May 9, 2024

The Big Ten’s Bigger Footprint

A year ago, the Rutgers athletic department’s deficit was nearly $28 million, bringing the hole it has dug since 2005 to $190 million. To offset the losses, student fees have been raised and state funds reallocated. Last summer, Maryland’s athletic department cut seven varsity sports in trying to patch a $21 million shortfall.

Both schools have hit upon the same solution to their athletic and fiscal troubles: Next summer, they will join the Big Ten, among the most storied conferences in college football. To understand how Rutgers and Maryland — and college athletics in general — got to this point, you need to understand Jim Delany, the Big Ten’s 65-year-old commissioner, now in his 25th year on the job. It was the Big Ten, which will crown a football champion when Ohio State meets Michigan State on Saturday, Dec. 7, that Forbes magazine recently proclaimed the “cash king” of college sports.

The conference generated $315 million in revenue in the fiscal year ended in June 2012, the most of any conference, and was expected to reward most of its member schools with a split of $25.7 million each the next year. The primary source of the money has been television — most of it coming from a lucrative contract that Mr. Delany negotiated with ESPN and from the conference’s own cable network, which Mr. Delany was mostly responsible for creating in 2007. “Jim is a superstar,” said E. Gordon Gee, a former president of Ohio State, a Big Ten stalwart. “He knows the power of TV better than anyone.”

Mr. Delany was among the first to recognize the influence of cable, then satellite. His biggest coup has been the creation of the Big Ten Network, which is expected to produce $270 million of revenue in 2013 for the conference and its schools. And yet, for all of the TV money now in college sports, according to a recent Moody’s study, 90 percent of athletic departments at public schools require subsidies from their universities to meet their budgets.

Even as the TV ratings grow, the National Collegiate Athletic Association, college sports’ governing body, faces mounting litigation and questions about the core purpose of college athletics, most prominently: Who should benefit from all of the money that college sports generate? And why do most athletic departments still run at a deficit?
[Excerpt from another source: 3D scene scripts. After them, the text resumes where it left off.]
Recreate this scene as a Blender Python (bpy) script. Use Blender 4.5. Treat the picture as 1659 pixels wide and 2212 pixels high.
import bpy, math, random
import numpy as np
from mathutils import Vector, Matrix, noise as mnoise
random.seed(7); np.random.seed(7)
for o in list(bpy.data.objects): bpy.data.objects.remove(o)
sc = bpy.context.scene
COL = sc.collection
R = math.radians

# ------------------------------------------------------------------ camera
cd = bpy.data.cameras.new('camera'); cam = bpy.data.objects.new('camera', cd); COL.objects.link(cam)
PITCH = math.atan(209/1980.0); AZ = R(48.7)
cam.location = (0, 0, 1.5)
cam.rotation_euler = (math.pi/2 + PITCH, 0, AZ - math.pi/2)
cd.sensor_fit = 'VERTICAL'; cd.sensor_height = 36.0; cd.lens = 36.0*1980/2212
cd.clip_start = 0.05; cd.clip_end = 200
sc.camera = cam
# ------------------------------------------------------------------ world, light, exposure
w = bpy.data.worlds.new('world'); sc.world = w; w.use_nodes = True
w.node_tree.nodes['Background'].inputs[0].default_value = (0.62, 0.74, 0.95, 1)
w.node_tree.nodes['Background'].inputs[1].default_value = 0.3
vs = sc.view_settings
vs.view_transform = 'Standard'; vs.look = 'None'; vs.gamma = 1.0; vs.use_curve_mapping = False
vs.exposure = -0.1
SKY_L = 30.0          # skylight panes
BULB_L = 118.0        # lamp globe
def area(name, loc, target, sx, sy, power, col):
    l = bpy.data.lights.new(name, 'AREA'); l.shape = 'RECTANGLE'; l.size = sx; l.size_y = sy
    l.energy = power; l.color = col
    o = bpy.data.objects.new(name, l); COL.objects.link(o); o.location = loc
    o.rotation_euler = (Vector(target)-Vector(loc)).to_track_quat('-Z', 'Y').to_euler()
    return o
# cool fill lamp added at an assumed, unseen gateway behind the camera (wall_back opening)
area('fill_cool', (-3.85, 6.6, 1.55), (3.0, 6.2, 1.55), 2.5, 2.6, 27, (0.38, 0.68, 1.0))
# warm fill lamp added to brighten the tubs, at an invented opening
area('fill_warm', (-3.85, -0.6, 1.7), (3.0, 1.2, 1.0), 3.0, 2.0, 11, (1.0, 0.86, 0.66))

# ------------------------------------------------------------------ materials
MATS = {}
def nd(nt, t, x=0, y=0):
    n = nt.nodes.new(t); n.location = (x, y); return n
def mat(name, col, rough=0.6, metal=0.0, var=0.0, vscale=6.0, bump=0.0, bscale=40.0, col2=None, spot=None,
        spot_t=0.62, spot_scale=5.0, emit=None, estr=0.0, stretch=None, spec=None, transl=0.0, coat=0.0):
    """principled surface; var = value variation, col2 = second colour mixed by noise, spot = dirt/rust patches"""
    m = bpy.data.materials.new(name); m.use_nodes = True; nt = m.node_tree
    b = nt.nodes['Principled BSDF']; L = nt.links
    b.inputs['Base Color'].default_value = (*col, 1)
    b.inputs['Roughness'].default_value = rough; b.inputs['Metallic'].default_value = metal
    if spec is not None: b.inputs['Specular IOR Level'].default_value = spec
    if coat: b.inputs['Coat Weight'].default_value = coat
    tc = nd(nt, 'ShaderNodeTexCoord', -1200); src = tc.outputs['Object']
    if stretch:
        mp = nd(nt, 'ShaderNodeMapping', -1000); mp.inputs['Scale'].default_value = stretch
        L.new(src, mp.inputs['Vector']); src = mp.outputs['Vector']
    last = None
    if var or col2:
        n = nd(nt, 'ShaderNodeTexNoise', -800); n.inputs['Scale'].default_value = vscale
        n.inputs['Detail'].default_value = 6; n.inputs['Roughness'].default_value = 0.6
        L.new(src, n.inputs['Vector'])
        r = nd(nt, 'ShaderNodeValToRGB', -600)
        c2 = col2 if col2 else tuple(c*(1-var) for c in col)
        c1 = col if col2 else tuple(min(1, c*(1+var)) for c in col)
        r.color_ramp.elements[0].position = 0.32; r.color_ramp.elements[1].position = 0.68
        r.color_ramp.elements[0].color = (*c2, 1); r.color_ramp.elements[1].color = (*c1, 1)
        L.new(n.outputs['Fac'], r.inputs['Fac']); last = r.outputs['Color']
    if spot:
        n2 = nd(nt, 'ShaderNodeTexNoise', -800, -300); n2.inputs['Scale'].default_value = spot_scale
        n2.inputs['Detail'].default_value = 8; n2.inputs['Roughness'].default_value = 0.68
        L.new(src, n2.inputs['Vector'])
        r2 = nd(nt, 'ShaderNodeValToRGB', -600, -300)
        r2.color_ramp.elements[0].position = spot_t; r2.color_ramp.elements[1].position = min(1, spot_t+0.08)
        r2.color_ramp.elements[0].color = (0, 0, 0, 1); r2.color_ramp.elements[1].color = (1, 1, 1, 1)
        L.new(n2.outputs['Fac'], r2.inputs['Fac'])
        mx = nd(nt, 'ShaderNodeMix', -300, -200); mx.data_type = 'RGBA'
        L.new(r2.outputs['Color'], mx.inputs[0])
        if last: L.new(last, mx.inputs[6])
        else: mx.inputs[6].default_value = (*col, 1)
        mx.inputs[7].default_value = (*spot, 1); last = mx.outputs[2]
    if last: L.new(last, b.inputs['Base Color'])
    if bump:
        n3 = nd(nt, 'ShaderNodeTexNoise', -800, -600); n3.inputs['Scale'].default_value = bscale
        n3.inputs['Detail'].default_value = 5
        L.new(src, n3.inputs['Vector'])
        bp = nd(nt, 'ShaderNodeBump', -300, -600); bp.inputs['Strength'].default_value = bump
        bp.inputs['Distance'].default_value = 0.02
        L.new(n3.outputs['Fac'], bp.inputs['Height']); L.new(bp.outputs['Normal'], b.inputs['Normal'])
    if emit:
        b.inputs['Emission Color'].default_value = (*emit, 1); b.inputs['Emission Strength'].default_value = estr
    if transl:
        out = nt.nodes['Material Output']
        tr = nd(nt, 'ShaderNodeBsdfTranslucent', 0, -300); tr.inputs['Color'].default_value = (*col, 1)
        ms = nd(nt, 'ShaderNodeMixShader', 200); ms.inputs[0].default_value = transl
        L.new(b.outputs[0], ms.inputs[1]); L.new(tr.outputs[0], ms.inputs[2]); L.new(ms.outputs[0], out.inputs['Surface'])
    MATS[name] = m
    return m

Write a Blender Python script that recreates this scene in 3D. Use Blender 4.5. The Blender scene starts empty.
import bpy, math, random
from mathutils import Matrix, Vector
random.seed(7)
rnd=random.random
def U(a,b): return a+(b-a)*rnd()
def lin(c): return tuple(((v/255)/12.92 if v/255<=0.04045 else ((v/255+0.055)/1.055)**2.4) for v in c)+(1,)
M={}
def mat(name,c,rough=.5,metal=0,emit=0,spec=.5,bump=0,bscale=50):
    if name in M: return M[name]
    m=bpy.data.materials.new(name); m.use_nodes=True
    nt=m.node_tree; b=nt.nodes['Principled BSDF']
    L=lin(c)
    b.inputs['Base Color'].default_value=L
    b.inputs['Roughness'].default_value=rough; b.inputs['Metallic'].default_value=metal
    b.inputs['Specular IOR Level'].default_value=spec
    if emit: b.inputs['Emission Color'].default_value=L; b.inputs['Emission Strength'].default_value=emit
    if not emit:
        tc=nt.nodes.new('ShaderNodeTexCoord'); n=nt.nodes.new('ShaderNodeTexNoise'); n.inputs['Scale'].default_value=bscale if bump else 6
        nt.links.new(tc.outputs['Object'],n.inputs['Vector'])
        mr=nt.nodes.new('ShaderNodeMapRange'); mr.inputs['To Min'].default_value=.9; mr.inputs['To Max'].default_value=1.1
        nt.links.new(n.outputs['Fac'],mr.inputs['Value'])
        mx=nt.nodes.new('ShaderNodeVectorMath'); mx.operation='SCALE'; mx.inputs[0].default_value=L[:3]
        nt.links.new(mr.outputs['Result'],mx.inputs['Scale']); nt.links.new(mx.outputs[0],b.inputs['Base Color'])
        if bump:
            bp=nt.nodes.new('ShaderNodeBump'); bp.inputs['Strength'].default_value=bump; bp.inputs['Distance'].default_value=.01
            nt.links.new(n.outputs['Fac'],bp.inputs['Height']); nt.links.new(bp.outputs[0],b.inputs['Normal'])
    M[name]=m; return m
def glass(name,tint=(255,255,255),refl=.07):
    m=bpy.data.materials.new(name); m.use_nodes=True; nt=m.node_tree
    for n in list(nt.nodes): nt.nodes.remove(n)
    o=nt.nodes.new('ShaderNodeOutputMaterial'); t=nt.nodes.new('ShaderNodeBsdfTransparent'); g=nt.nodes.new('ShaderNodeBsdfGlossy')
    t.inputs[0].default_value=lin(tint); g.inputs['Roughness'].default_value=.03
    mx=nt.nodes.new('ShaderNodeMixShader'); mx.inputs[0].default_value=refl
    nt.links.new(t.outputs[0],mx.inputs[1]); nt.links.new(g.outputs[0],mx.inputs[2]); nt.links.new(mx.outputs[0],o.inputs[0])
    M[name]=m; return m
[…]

As Mr. Delany pushes the Big Ten into the New York and Washington metropolitan areas, he acknowledges the issues but says, “I’d rather have the problem of too much money than too little.”

One morning in July, Mr. Delany hosted a breakfast in a ballroom at the Hilton Chicago for athletic directors and bowl executives. The Big Ten is affiliated with 16 bowls from coast to coast, and Mr. Delany, dressed in a dark suit, posed for photographs with a representative from each one, from the Rose Bowl to the Gator Bowl.

Mr. Delany navigated the crowd as the morning’s main attraction, schmoozing, shaking hands and making introductions. When his guests sat, he addressed them about the conference’s East Coast expansion. “Our footprint is Colorado to the mid-Atlantic, Canada to the mid-South,” he said. “We wanted to have a national slate of bowls because we’re the closest thing to a national conference.”

From 1953 until 1990, the Big Ten comprised 10 schools. In 1990, Mr. Delany’s second year, Penn State, previously independent, joined. Then, in 2010, Mr. Delany plucked the University of Nebraska from the Big 12, and schools have been jumping from one conference to another ever since.

After the Southeastern Conference expanded to include the University of Missouri and after the Atlantic Coast Conference added the University of Notre Dame (the school’s football program remained independent) and the University of Pittsburgh — both schools within the Big Ten’s geographic footprint — Mr. Delany concluded that the Big Ten was in danger of ceding strategic ground. “We felt threatened,” he said.

Mr. Delany countered with the invitations to Rutgers, then of the Big East, and Maryland of the A.C.C. With their addition, the conference will cover roughly 30 percent of the country by population and more than 15 percent by geography. There are 4.7 million Big Ten alumni scattered nationwide, part of what Mr. Delany calls the Big Ten diaspora.

The strategy is about television. Mr. Delany does not expect New Yorkers to start following Rutgers football the way they follow the Giants or the Yankees, but the Big Ten alums spread throughout the New York region are likely to pay attention when Michigan and Ohio State show up. In essence, Mr. Delany has found a back door into two of the largest television markets in the country and a way to tap into that alumni diaspora.